El de Galeano es un libro de amor y como buen y desquiciado enamorado, fantasea, distorsiona la historia, habla en metáforas, miente, se apasiona, exagera en sus comparaciones… En una palabra: ama.

Y el objeto de su amor es el fútbol en estado natural. Mucho, pero mucho más que la estadística objetiva o sus cronologías o nombres. «A medida que el deporte se ha hecho industria, ha ido desterrando la belleza que nace de la alegría de jugar porque sí», advierte en uno de sus párrafos.

Galeano, como protector de un fuego sagrado, nos abre los ojos ante el peligro: el fútbol está muriendo, se infiere. Y arremete con: “El fútbol profesional hace todo lo posible por castrar esa energía de felicidad pero ella sobrevive a pesar de todos los pesares y por eso quizás ocurre que el fútbol no puede dejar de ser asombroso”.

«El fútbol a sol y sombra» se convirtió, así como Pelé hace décadas, en un referente e hizo adentrarme todavía más en este deporte, aunque desde una perspectiva distinta: la de esas combinaciones de palabras que maravillan tanto como las que ocurren dentro de la cancha, cuando un equipo, por ejemplo, pasa de la zona defensiva al ataque, con armonía, rapidez y agresividad.

No sé si Pelé habrá leído a Galeano, tal vez sí, considerando que el uruguayo recreó de esta forma al astro brasileño:

«Cien canciones lo nombran. A los diecisiete años fue campeón del mundo y rey del fútbol. No había cumplido veinte cuando el gobierno de Brasil lo declaró tesoro nacional y prohibió su exportación. Ganó tres campeonatos mundiales con la selección brasileña y dos con el club Santos. Después de su gol número mil, siguió sumando.

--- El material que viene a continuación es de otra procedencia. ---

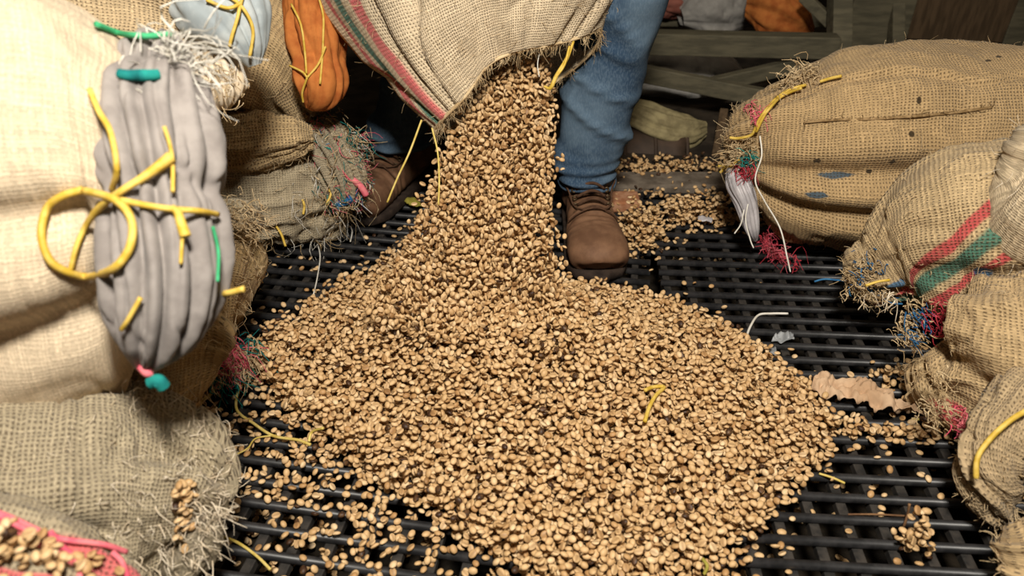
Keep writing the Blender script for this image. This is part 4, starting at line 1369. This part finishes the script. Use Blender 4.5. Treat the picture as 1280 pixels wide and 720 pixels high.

Jugó más de mil trescientos partidos, en ochenta países, un partido tras otro a ritmo de paliza, y convirtió casi mil trescientos goles. Una vez, detuvo una guerra: Nigeria y Biafra hicieron una tregua para verlo jugar».

Lo que está claro es que Galeano sí vio a Pelé, y entre los dos me hicieron ver la amplitud de miradas que resiste el fútbol cuando es pasión pura.